Rees v Peters

 

The Message

Language in legal documents must be understood in its own context.

The Case

Rees v Peters [21 July 2011] concerned the commonly encountered dispute of whether a property owner could enforce the benefit of a restrictive covenant entered into many years ago against a neighbouring owner. As is often the case in such disputes, much turned on the very specific language used in the document. The case emphasises the obvious point of being as clear as possible in describing who or which land has the benefit of or is burdened by the restrictive covenant.

In 1957, Ms Freeman, the freehold owner of what became Farne House and Court Barn, sold Farne House to a predecessor of a party to the present dispute. The 1957 conveyance contained a covenant by “the vendor with the purchasers and their successors in title for the benefit of the property hereby conveyed, or the part thereof for the time being remaining unsold and every part thereof”, not, without the purchasers’ written consent, to use a meadow owned by the vendor for any other purpose than that of grass land or grazing, nor to build on that land without the purchasers’ consent. The quoted words were crucial to the outcome of the case.

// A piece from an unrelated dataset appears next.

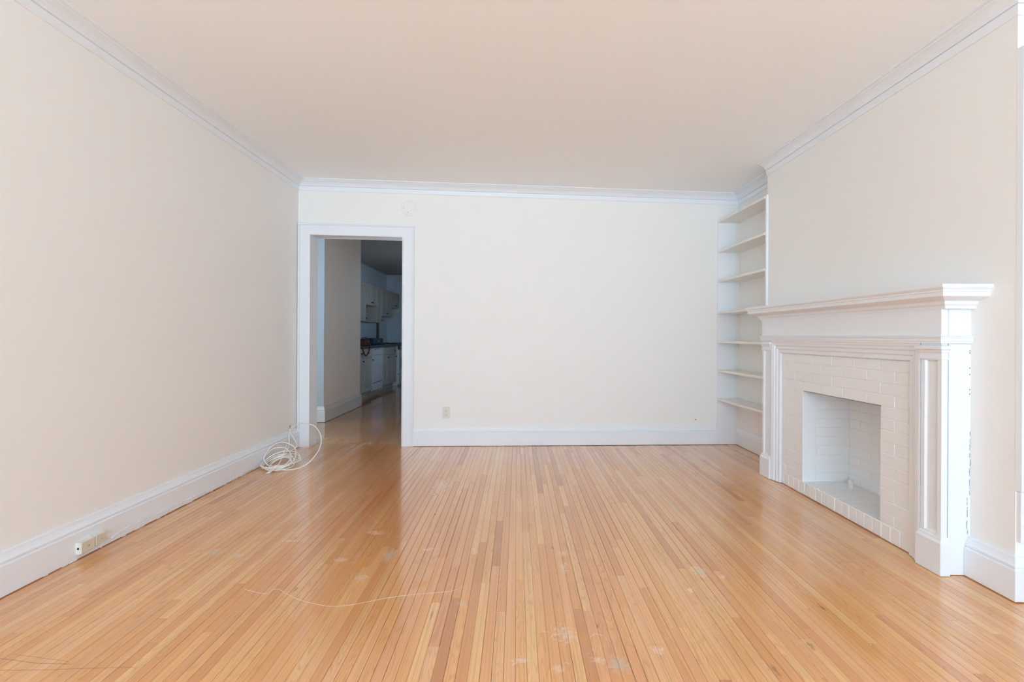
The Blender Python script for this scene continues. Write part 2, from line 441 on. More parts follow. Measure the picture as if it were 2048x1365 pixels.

The covenant was properly registered as a land charge. In 2003, the Rees became registered owner of Farne House with the rights granted by the 1957 conveyance. In 1990, the property that Ms Freeman had retained (Court Barn) was sold to Mr Peters including the meadow. The transfer stated that the property was sold subject to the covenant in the 1957 conveyance, but when Peters was registered, the registered title for Court Barn did not refer to that covenant.

In 2009, the Rees brought proceedings seeking a declaration that the covenant was valid and binding on Peters and for an order rectifying Peters’ title so as to note the burden of the covenant.

The High Court decided in Peters’ favour. On the wording of the covenant, since the property which the Rees now owned had been sold off after the 1957 conveyance, the covenant was no longer enforceable and the Rees could not benefit from it. The Rees appealed to the Court of Appeal, which decided in their favour.

Construing the language of the covenant in the context of the 1957 conveyance and in the light of the surrounding circumstances then prevailing, the Court decided that the Rees still had the benefit of the covenant. An important factor was the explicit reference to “successors in title”, which the Court interpreted to prevail over other potentially inconsistent language in the covenant and to give the result that successors to the whole of Farne House could benefit from the covenant.

The Court considered that such construction accorded with the words used, but also produced a more sensible result. The Court also decided that Peters’ title should be rectified to enable the covenant to be noted. This was based on the court’s statutory power to order the register to be altered to correct a mistake. The Court rejected Peters’ argument that the Rees were entitled to compensation so no injustice would be caused to them. Compensation was of little value to the Rees, who wanted the covenant enforced. Peters had throughout actual notice of the covenant and it would be unjust not to alter his registered title.

The case offers a good illustration of why, despite the usefulness of standard phraseology in conveyancing, the relevant document must still be read and understood as a unique text directed to a specific transaction with its own parties and purposes. Similar phrases used in other contexts in case authorities may bear different meanings.